Tuesday, 9 October 2012

Drinkin Like A Mad Bastard

"Give me somthin dat wil get me fucked rite up rite! I don't have much on me like!"

"Yer bloody moorder Franco, anybody ever tell yous dat?"

I turn to the bartender, a skinny, curly haired man polishing a glass.

"I'll have eh Jack Dannys please, nothing else in it"

And soon, a great conflagration was now in effect, boulders tumbled from the sky. People were burned. I had an epiphany, a mellifluous golden one, a moment at that very time, as you mad fellas Americans would say. Drinking beer and stout and all of that is perfectly well and good, but the most badass alcoholic beverages in the world are whiskey, scotch, vodka and wine. Now, fear not young drinker, I'm still not one that is averse from getting rightly twisted now and again, but these days, I'ma trying tae stay classy, by asking for the shot of whisky or scotch, rather than the full on pint of plain.

But, incredibly enough, I've noticed some real, practical advantages to going the way of the Bond.

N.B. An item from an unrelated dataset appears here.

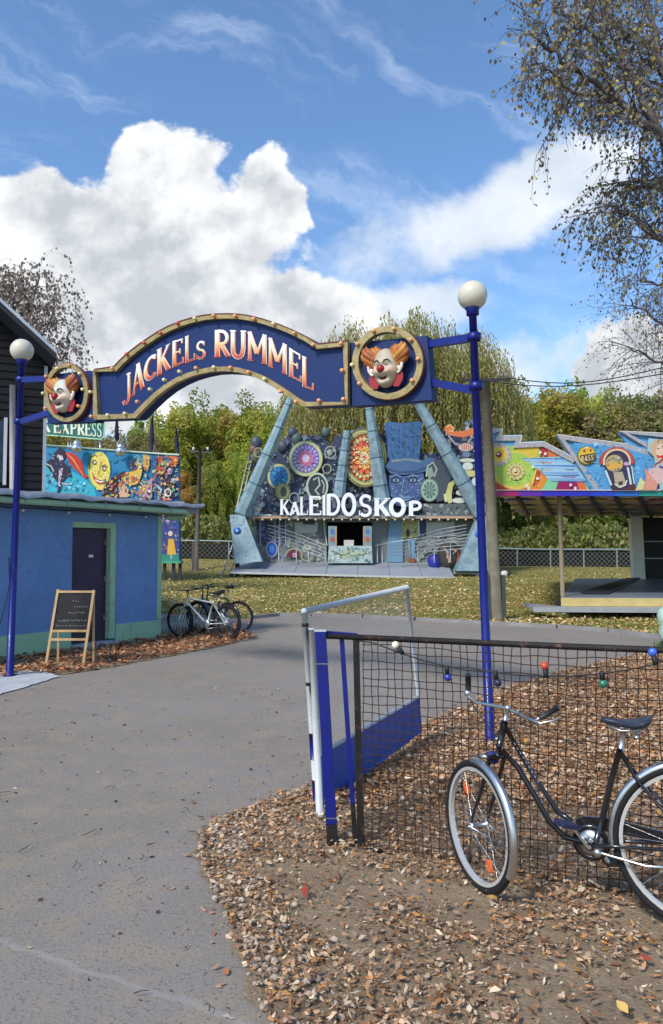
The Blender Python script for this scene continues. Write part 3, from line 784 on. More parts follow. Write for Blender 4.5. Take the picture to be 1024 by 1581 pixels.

The first, is the fact that I don't have to piss as much, if at all. In a crowded pub, pushing people to the side, sliding inbetween big fat fucken basters like Indiana Jones traversing an ancient temple, a series of dissonant squalls "sorry" "cuse meh" "sorry like"I want to get through" and then finally, at the end of this great odyssey,  some hirsuite guy in the jacks starts pissing in MY urinal, MY territory because he's so fucking imbibed? Nah like. Not happening anymore. Not putting up with anymore shite. Less toilet trips. Less bullshit. End. Finito. The second reason is the good old beer shield one. I try to avoid this as much as possible, (and you should too, if you know what's good for you) but it is considerably more difficult when people are formicating left, right and centre around the place. This gets even more difficult in the midst of drunken couples, piroutetting around the floor shamelessly, like chickens with their heads cut off. You have to take a massive slug from your pint as well, to make it stop spilling all over some poor tinker's son, in the first place as well. Which is annoying, because you get through drink quicker that way. You wanna savour that buzz, know what I mean ken? With whiskey meanwhile, holding the glass down at your side is considerably easier, and a lot less cumbersome. Third, spilling drinks. It's a lot harder to spill whiskey, and even if you manage to do so, you'll get a little drop on you at the very most. Compare that to being soaked head to toe with Heiniken beer after your oafish, clumsy American friend dumps a tray of beer over your head. Such a beautiful tragedy. a divine comedy, could have been avoided, if he just fucking stuck to Jack Daniels.

Third, it saves you buckets of time. Ever wake up to the putrid stench of cold chips and cans of Dutch Gold aroind yer bed? Ever cycle down to the bottle bank with a big plastic bag o shite? All that time, all that space, is yours, when you're drinking from a whiskey bottle. Good for the time, good for soul. Fourth, if you're not intae dat Mystery peacocking bull, as any normal cunt may feel, then simply drink whiskey like tapwater. I've had girls talk to me, start conversations with me, because I'm the mad hatter drinking doon whiskey, whereas everyone else is raising their glasses in the air, proclaiming their unrequited love to a voluptuous lassie, or to Arthur Guinness, who tends not to hear them very well, because he's been dead for nearly three hundred years.  Fifth, it tastes nicer, when you get used to it.

Sixth. If you want to sing along to a Pogues tune, the stuff makes you more authentic:
Seventh, I don't get hangovers from the stuff. Eight: it looks cool. Ninth: As for decline of the west due to feminism and all that jazz? Fuck that. All you have to do is walk into fucking Doyles and see pudgy twentysomething year olds with Stewie Griffin t-shirts having "a bud". That, is the epitome of a lost people. More fucken Don Draper from you, less pudgy twat, in my opinion. And all you have to to, is point the glass back and swallow.